--- Data listing ---

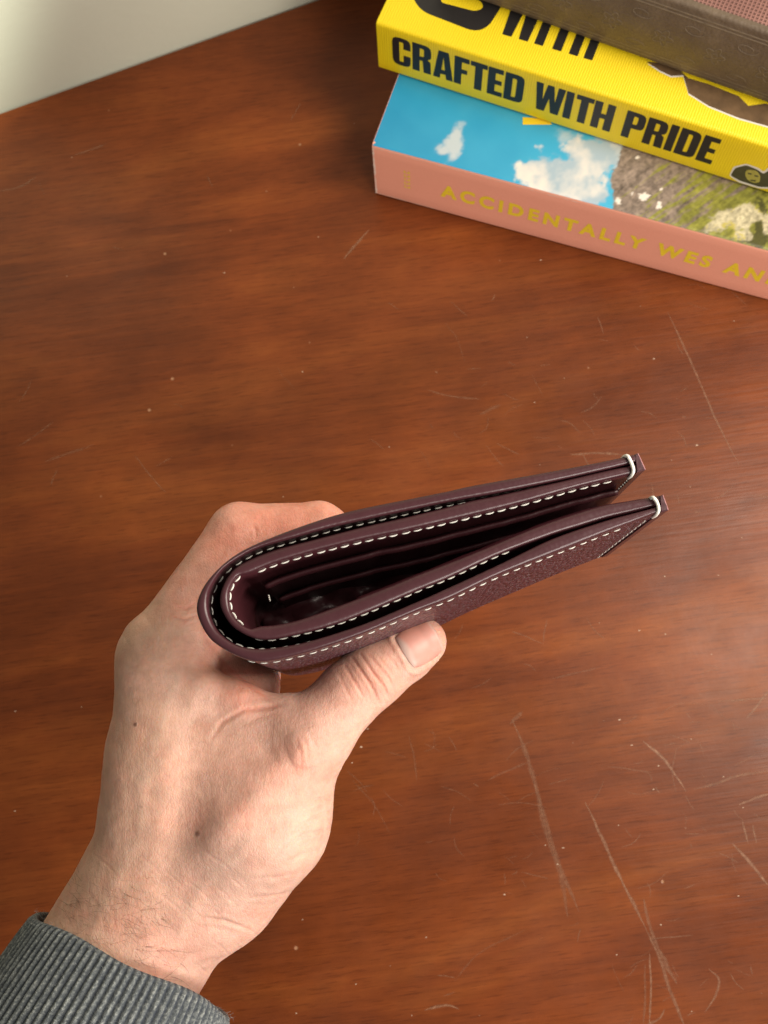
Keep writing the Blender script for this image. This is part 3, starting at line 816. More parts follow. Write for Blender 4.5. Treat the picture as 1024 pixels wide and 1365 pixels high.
# the turned-in ends, glued shut
for q4 in ([(846.5, 605.3), (850.4, 603.9), (860.4, 626.2), (849.5, 629.6)], [(880, 661), (883.6, 659.2), (890.8, 680.4), (881.5, 682.8)]):
    v = [cw(wp(x, y, z)) for z in (0.014, -0.02, -6.4) for x, y in (q4 if z < 0.01 else [(x+(np.mean(q4, 0)[0]-x)*.14, y+(np.mean(q4, 0)[1]-y)*.14) for x, y in q4])]
    f = [(0, 1, 2, 3)]+[(4*l+k, 4*l+4+k, 4*l+4+(k+1) % 4, 4*l+(k+1) % 4) for l in (0, 1) for k in range(4)]+[(11, 10, 9, 8)]
    ob = mesh('end_fold', v, f, LEDG, wallet, smooth=False)
    bm = bmesh.new(); bm.from_mesh(ob.data); bmesh.ops.recalc_face_normals(bm, faces=bm.faces); bm.to_mesh(ob.data); bm.free()
# raw pink cut edges at the two tips
for a, b in (((850.6, 604.6), (860.2, 625.8)), ((883.8, 660), (890.8, 679.6))):
    v = []
    for (x, y) in (a, b):
        for dx in (-0.5, 0.7):
            for z in (0.004, -0.30): v.append(cw(wp(x+dx, y, z)))
    ob = mesh('end_edge', v, [(0, 2, 6, 4), (0, 1, 3, 2), (4, 6, 7, 5), (0, 4, 5, 1), (2, 3, 7, 6), (1, 5, 7, 3)], LRAW, wallet, smooth=False)

# card pockets on both legs: stepped leather slabs that stand below the top edge
def pocket(leg, shift0, shift1, ztop, thick, x_from, x_to, mat=LSMO):
    c = smooth_line(leg, 90)
    m = (c[:, 0] >= x_from) & (c[:, 0] <= x_to); c = c[m]; n = len(c)
    w = np.array([cw(wp(x, y, 0)) for x, y in c]); t = nz(np.gradient(w, axis=0)); nm = np.cross(t, dn); 
    tgt = cw(wp(640, 735, 0)); sg = np.sign(np.sum(nm*(tgt-w), axis=1)); nm = nm*sg[:, None]
    sh = shift0+(shift1-shift0)*(c[:, 0]-c[:, 0].min())/max(1, np.ptp(c[:, 0]))
    wr = fbm(np.stack([np.arange(n)*0.22, np.zeros(n)], 1), 3, int(abs(ztop*10)))*0.016
    sec = [(-thick, DEEP+.3), (-thick, ztop-.1), (-thick*.6, ztop-.01), (-.05, ztop+.03), (0.03, ztop-.05), (0.035, ztop-.16), (0.0, ztop-.30), (-0.005, DEEP+.3)]
    k = len(sec); v = [w[i]+nm[i]*(sh[i]+a+wr[i])-dn*(z+wr[i]) for i in range(n) for a, z in sec]
    f = [(k*i+j, k*i+(j+1) % k, k*i+k+(j+1) % k, k*i+k+j) for i in range(n-1) for j in range(k)]
    f += [tuple(range(k))[::-1], tuple(range(k*(n-1), k*n))]
    ob = mesh('card_pocket', v, f, mat, wallet)
    bm = bmesh.new(); bm.from_mesh(ob.data); bmesh.ops.recalc_face_normals(bm, faces=bm.faces); bm.to_mesh(ob.data); bm.free()
    for p in ob.data.polygons: p.use_smooth = len(p.vertices) == 4
    return ob
far = INN_I[1:12]; near = INN_I[19:]
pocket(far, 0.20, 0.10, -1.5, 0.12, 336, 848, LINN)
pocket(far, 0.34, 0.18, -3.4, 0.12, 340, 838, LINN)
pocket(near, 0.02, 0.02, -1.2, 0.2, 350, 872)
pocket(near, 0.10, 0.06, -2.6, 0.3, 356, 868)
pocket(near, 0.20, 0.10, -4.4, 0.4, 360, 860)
# the lining's crumpled folds at the bottom of each pocket
def floor(la, lb, z0, zn, n=60, m=12):
    a, b = smooth_line(la, n), smooth_line(lb, n); vv, ff = [], []
    dv = nz(a-b); a, b = a+dv*5, b-dv*5
    for i in range(n):
        for j in range(m):
            t = j/(m-1); x = a[i]+(b[i]-a[i])*t
            vv.append(cw(wp(x[0], x[1], z0+zn*float(fbm(np.array([[i*.22, j*.35]]), 3, 9)[0])+zn*1.2*(2*t-1)**2)))
    for i in range(n-1): ff += [(m*i+j, m*i+m+j, m*i+m+j+1, m*i+j+1) for j in range(m-1)]
    mesh('lining', vv, ff, LINN, wallet)
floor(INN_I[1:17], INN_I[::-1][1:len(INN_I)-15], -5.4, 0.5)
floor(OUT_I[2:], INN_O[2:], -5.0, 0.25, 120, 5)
a = cw(wp(346, 768, -1.05)); 
for k in range(3):
    b = a+nin*(0.30+0.05*k)
    stitch(b-dn*(-0.02), b+dn*0.28, nin, panel, 0.5)

# ================================================================== HAND
# one continuous body: blended round cones (pixel, pixel, depth cm, radius cm), meshed by surface nets
def Q(px, py, d): return P(px, py, d)
BONES = [  # a, b, blend
    # forearm, radius and ulna side
    ((205, 1205, 27.0, 2.22), (70, 1430, 26.2, 2.30), .5), ((212, 1195, 29.6, 2.05), (85, 1430, 28.6, 2.20), .6),
    # metacarpals: index, middle, ring, little
    ((212, 1185, 26.9, 1.80), (219, 1010, 26.6, 1.42), .7), ((219, 1010, 26.6, 1.42), (221, 880, 26.5, 1.22), .4),
    ((216, 1180, 29.0, 1.75), (228, 890, 28.9, 1.22), .6),
    ((222, 1175, 31.0, 1.60), (245, 900, 31.2, 1.10), .6),
    ((240, 1165, 32.5, 1.45), (262, 915, 33.0, 1.00), .6),
    # palm and its pads
    ((285, 1090, 30.4, 1.50), (315, 935, 30.6, 1.10), .7),
    ((318, 925, 30.2, .92), (334, 900, 30.3, .90), .35),
    # thumb metacarpal, thenar pad, first web muscle
    ((290, 1175, 26.6, 1.70), (345, 1095, 26.2, 1.74), .8), ((352, 1085, 26.1, 1.58), (412, 985, 25.9, 1.00), .7),
    ((245, 1010, 26.9, 1.45), (318, 1030, 26.5, 1.40), .9), ((232, 1075, 26.95, 1.52), (300, 1110, 26.75, 1.5), .9),
    # thumb
    ((412, 985, 25.9, 1.00), (468, 924, 26.1, .84), .35), ((468, 924, 26.1, .84), (497, 900, 26.2, .83), .2),
    ((497, 900, 26.2, .83), (540, 870, 26.4, .75), .2), ((540, 870, 26.4, .75), (563, 855.5, 26.5, .64), .15),
    ((282, 878, 27.3, .75), (326, 915, 28.4, 1.0), .5), ((295, 972, 26.2, .7), (375, 968, 26.0, .62), .6),
    # web between thumb and index finger
    ((268, 915, 25.9, .55), (318, 930, 25.9, .32), .55), ((318, 930, 25.9, .30), (372, 950, 25.9, .34), .45),
    # index finger
    ((221, 880, 26.5, 1.20), (322, 716, 27.0, .90), .35), ((322, 716, 27.0, .90), (425, 708, 27.0, .78), .18), ((425, 708, 27.0, .78), (462, 724, 27.5, .64), .15),
    # middle, ring and little finger, below and behind
    ((230, 892, 28.9, 1.15), (330, 738, 29.3, .90), .3), ((330, 738, 29.3, .90), (455, 724, 29.3, .76), .15), ((455, 724, 29.3, .76), (530, 712, 29.3, .64), .12),
    ((247, 902, 31.2, 1.05), (342, 768, 31.4, .82), .3), ((342, 768, 31.4, .82), (450, 752, 31.4, .70), .15), ((450, 752, 31.4, .70), (512, 762, 31.4, .58), .12),
    ((265, 915, 33.0, .92), (346, 806, 33.2, .70), .3), ((346, 806, 33.2, .70), (430, 786, 33.2, .60), .15), ((430, 786, 33.2, .60), (478, 792, 33.2, .50), .12),
]
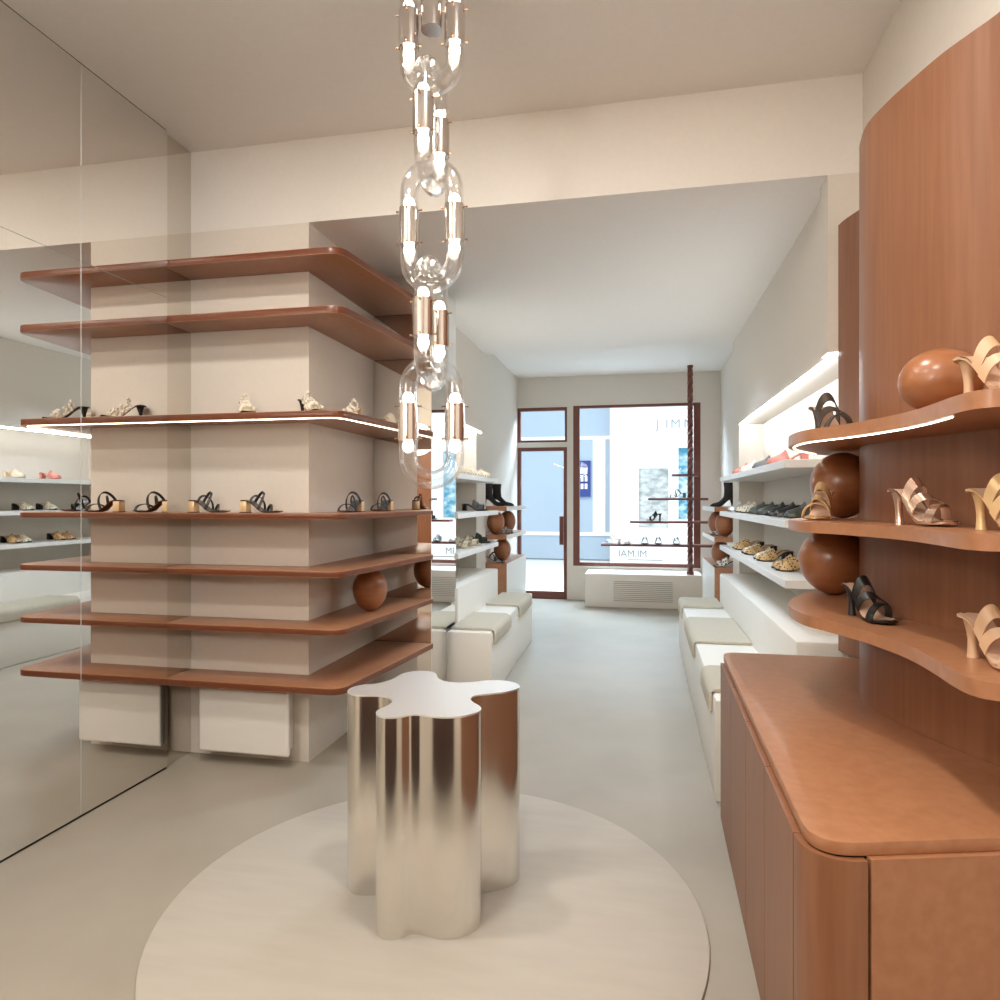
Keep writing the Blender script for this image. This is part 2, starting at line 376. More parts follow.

---

● **Exercise goal**:
Using the data above, copy each line that contains "starting".

● **Reply to the task**:
Keep writing the Blender script for this image. This is part 3, starting at line 816. More parts follow. Write for Blender 4.5. Treat the picture as 1024 pixels wide and 1365 pixels high.
Keep writing the Blender script for this image. This is part 2, starting at line 376. More parts follow.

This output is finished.